## Begin EXCERPTED RECORDS
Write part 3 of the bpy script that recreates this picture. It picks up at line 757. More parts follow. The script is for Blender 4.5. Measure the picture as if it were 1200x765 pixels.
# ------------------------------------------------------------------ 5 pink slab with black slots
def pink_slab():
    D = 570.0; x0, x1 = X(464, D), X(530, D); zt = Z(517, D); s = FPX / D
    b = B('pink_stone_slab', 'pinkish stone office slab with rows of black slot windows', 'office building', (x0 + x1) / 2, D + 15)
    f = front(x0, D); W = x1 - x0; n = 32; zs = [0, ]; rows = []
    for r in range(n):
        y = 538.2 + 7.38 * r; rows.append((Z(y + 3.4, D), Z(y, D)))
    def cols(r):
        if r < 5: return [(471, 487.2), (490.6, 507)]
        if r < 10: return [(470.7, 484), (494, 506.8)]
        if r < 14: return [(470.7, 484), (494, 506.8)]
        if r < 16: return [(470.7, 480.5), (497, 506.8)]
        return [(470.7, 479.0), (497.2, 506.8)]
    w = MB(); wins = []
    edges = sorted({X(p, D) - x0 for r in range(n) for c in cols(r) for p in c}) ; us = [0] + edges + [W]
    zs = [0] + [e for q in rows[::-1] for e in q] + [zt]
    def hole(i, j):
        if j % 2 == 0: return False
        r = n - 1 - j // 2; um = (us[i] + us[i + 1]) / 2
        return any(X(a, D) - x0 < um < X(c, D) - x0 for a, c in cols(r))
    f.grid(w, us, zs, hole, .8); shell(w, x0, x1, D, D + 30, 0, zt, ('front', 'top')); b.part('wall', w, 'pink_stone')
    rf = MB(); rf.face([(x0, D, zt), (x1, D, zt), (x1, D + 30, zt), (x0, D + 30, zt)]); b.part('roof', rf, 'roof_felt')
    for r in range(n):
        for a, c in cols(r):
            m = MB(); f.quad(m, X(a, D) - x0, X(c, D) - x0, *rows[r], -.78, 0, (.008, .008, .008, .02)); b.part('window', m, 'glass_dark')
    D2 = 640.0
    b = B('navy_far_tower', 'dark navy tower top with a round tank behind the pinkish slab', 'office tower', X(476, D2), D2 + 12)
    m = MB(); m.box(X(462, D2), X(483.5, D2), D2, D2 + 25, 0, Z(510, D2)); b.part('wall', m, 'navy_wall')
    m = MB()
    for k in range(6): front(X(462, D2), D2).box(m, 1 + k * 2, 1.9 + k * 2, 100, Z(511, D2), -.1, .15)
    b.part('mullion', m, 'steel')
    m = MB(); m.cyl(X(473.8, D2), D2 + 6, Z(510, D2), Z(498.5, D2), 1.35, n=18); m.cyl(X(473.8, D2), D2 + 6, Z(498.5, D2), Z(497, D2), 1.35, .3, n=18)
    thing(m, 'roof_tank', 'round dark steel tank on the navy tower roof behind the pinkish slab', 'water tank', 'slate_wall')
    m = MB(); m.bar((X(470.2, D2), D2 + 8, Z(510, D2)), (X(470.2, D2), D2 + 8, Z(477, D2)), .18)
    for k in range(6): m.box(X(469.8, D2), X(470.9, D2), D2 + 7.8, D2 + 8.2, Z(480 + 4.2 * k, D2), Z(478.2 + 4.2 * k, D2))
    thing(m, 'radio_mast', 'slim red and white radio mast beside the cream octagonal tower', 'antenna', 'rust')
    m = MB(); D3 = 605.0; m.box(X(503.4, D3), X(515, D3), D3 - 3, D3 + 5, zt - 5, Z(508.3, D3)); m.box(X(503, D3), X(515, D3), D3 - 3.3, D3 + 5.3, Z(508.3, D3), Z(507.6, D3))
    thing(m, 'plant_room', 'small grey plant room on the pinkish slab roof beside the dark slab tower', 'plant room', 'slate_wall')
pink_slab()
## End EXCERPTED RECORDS
## Begin EXCERPTED RECORDS
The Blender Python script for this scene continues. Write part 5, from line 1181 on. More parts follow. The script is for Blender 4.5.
## End EXCERPTED RECORDS
## Begin EXCERPTED RECORDS
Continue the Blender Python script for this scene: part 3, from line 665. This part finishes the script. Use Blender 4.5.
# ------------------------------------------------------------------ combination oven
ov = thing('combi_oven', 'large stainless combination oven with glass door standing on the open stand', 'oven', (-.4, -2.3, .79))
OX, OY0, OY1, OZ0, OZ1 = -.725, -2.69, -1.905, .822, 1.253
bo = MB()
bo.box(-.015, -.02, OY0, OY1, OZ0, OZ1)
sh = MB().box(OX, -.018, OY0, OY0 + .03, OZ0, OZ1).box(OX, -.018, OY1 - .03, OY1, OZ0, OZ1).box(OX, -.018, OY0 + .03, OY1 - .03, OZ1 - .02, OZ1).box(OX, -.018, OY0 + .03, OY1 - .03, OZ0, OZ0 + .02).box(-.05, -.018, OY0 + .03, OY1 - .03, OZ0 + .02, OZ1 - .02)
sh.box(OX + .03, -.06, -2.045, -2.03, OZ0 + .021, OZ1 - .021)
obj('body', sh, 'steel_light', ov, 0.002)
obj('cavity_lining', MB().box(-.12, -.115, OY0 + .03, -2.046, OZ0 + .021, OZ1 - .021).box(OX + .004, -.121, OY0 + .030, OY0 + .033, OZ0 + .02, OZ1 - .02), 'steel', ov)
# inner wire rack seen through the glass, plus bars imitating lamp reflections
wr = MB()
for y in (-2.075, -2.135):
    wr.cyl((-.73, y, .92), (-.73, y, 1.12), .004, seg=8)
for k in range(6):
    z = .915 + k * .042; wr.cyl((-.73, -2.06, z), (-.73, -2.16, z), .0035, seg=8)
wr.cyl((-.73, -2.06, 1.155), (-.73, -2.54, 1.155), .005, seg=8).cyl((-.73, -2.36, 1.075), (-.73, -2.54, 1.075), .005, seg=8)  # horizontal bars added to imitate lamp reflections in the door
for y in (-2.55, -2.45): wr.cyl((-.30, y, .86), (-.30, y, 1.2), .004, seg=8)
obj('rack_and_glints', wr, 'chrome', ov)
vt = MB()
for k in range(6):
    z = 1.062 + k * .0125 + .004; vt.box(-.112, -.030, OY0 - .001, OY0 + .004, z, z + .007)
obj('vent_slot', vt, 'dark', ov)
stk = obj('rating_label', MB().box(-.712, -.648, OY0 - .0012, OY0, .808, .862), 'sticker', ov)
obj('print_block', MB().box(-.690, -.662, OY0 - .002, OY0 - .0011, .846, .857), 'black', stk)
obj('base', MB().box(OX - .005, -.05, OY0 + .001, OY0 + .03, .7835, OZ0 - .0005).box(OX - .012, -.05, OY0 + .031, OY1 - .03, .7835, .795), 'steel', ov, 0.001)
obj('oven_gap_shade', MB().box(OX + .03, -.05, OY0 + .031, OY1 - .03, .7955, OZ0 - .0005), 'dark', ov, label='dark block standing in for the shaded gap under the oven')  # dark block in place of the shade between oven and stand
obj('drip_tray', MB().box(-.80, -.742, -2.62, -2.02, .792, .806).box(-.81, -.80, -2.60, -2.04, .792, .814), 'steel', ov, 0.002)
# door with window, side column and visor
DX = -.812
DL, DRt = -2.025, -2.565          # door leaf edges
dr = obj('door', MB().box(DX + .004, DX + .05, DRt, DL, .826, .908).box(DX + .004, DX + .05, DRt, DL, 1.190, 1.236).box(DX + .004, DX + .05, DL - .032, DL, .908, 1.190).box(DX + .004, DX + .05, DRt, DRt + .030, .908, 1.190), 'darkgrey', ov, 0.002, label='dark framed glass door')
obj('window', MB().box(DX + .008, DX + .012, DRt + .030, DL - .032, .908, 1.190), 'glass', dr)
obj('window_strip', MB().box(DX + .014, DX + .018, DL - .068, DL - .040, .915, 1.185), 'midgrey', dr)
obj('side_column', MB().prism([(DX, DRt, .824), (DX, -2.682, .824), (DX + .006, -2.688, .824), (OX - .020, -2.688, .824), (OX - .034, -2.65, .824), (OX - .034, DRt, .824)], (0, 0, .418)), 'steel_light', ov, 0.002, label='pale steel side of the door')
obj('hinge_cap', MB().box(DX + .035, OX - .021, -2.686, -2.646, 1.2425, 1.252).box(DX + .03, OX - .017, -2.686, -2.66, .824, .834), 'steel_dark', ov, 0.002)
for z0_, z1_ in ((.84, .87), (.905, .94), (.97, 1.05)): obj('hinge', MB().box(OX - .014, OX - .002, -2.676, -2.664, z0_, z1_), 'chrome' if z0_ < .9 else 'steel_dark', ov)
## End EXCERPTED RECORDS
Find the lines of the material that hold the word "Python" and report their count alone.

__COMPLETE ANSWER__:
2